▶ _Raw data_:
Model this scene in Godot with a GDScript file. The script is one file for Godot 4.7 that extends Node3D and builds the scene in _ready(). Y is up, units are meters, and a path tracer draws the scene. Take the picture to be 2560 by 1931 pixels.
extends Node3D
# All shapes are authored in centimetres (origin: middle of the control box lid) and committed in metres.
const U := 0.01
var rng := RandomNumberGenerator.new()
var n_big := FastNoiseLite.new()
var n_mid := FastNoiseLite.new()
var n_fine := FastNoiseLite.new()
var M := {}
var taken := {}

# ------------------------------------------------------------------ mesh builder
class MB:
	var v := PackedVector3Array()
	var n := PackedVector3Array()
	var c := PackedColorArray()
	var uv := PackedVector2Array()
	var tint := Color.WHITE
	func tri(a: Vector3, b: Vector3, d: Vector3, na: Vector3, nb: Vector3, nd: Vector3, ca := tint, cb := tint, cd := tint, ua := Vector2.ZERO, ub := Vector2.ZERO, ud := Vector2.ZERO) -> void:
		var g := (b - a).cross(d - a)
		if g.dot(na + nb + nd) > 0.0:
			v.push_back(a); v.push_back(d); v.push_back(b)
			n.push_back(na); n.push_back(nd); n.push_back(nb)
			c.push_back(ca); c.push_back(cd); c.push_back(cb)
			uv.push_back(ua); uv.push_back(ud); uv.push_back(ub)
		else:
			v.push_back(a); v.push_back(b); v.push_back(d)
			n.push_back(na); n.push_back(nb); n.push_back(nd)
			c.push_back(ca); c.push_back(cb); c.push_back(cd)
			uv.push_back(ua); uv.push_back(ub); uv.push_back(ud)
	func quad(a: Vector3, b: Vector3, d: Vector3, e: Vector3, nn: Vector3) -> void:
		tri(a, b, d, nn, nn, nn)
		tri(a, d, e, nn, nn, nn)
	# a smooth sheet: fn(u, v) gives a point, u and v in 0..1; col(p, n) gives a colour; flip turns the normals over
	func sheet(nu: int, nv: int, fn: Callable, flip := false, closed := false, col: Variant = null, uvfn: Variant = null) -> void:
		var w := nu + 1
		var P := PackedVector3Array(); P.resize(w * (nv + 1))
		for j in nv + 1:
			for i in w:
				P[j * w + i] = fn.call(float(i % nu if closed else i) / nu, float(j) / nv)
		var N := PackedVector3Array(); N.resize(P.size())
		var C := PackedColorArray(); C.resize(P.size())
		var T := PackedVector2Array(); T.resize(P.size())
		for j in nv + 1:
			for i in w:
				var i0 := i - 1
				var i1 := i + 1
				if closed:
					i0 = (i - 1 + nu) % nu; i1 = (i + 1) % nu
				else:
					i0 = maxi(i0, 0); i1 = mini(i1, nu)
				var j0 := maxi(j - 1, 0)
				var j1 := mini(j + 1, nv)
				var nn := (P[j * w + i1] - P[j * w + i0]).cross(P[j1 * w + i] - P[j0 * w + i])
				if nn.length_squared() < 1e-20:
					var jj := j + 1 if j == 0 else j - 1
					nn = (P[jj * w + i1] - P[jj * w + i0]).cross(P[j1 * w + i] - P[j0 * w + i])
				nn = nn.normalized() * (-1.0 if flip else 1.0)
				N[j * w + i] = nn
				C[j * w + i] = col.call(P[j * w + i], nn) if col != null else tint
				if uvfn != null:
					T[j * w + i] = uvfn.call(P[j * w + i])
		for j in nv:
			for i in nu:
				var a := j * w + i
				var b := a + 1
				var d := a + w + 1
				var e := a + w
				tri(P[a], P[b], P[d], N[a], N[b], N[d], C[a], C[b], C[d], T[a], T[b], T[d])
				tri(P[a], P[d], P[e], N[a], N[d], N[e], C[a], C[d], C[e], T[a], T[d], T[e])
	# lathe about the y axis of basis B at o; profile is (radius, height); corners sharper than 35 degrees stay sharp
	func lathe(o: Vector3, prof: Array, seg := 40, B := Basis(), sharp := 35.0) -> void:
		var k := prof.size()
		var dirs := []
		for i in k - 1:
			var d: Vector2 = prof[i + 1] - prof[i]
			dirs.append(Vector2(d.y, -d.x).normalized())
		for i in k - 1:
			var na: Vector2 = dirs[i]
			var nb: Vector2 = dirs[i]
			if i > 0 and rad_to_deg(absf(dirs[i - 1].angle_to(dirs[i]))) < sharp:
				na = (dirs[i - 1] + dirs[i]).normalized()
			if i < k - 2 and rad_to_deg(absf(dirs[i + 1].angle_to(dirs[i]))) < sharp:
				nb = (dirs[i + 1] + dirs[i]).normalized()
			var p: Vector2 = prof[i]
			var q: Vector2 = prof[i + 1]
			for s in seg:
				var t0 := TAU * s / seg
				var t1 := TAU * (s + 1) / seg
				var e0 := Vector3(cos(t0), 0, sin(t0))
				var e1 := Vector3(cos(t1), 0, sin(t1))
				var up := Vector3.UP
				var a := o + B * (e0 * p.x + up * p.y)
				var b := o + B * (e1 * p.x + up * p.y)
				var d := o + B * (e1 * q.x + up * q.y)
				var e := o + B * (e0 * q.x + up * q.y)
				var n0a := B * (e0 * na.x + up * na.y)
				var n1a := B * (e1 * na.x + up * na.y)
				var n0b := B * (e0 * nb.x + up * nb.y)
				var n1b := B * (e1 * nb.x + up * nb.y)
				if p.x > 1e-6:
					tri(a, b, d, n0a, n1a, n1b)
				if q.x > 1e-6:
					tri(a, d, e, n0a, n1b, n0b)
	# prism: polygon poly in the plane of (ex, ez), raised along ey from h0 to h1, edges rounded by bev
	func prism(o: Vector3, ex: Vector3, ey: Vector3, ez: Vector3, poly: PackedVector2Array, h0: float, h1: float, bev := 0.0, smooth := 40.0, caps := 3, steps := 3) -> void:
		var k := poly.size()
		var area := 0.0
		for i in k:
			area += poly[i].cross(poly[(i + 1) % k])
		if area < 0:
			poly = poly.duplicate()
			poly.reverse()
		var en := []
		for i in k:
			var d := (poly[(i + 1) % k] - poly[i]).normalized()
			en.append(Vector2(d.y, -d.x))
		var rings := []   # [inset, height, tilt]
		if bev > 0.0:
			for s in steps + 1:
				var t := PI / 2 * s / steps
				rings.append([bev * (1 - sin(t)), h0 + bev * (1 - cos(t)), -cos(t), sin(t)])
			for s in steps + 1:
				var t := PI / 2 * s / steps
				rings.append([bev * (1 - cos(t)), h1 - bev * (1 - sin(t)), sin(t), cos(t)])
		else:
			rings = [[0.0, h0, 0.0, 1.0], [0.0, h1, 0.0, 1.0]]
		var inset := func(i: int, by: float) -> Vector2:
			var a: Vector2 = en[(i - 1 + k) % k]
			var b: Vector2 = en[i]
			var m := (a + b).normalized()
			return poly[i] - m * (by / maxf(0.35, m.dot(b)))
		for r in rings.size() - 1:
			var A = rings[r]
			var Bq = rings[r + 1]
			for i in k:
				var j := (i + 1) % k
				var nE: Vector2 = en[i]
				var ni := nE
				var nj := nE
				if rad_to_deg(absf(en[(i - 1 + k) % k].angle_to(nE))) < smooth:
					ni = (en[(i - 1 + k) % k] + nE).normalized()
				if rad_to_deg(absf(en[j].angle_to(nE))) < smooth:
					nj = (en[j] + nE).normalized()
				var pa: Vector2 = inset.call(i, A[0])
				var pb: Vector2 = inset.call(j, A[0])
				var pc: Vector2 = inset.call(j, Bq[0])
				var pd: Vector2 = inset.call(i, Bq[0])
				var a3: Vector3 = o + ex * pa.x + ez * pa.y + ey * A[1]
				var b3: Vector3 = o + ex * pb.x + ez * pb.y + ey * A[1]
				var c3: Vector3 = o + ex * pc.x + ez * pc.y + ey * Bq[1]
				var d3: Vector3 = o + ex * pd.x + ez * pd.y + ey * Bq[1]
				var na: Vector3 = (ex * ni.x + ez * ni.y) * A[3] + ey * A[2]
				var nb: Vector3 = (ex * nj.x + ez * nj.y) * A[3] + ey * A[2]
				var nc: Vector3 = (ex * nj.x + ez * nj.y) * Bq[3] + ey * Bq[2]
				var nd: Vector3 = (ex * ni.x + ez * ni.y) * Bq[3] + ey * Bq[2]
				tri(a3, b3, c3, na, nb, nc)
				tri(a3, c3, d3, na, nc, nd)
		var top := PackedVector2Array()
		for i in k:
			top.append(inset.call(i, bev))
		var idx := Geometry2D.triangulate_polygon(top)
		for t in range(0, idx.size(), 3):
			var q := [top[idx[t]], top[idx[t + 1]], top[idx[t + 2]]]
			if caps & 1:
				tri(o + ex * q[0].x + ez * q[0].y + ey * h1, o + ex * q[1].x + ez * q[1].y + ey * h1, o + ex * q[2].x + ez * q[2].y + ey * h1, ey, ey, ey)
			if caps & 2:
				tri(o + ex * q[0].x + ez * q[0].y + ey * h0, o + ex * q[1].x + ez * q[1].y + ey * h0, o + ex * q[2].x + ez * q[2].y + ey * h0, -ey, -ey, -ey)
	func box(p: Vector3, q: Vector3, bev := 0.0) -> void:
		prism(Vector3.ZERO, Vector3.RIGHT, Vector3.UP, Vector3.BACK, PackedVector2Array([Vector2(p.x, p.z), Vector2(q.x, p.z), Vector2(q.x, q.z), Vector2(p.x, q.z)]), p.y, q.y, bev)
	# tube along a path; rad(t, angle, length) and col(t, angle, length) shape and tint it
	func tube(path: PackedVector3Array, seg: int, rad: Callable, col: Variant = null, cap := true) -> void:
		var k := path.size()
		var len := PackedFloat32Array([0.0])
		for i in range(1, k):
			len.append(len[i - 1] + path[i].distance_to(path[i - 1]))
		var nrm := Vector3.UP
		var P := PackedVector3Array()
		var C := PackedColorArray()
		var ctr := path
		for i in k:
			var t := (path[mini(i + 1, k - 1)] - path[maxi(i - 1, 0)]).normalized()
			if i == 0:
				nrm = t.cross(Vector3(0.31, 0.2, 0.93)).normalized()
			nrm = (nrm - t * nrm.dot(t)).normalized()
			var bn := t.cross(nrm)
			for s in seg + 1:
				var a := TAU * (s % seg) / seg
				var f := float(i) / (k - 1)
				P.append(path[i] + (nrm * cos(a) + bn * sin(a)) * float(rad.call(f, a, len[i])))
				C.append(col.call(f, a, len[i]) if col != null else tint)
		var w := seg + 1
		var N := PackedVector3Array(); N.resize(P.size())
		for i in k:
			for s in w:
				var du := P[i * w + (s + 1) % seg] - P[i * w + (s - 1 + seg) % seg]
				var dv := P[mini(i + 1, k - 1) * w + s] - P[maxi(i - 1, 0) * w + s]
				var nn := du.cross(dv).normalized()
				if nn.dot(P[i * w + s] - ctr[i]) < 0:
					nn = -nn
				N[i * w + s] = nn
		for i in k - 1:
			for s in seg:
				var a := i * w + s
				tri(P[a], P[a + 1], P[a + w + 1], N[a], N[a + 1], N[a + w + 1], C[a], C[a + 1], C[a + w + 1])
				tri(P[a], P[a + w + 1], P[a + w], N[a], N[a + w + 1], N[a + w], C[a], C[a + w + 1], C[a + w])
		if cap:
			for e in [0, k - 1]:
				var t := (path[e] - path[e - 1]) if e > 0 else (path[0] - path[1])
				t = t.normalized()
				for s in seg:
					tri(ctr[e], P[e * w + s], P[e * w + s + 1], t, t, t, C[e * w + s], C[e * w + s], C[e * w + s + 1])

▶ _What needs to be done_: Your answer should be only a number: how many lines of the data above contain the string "extends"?

▶ _Exercise output_: 2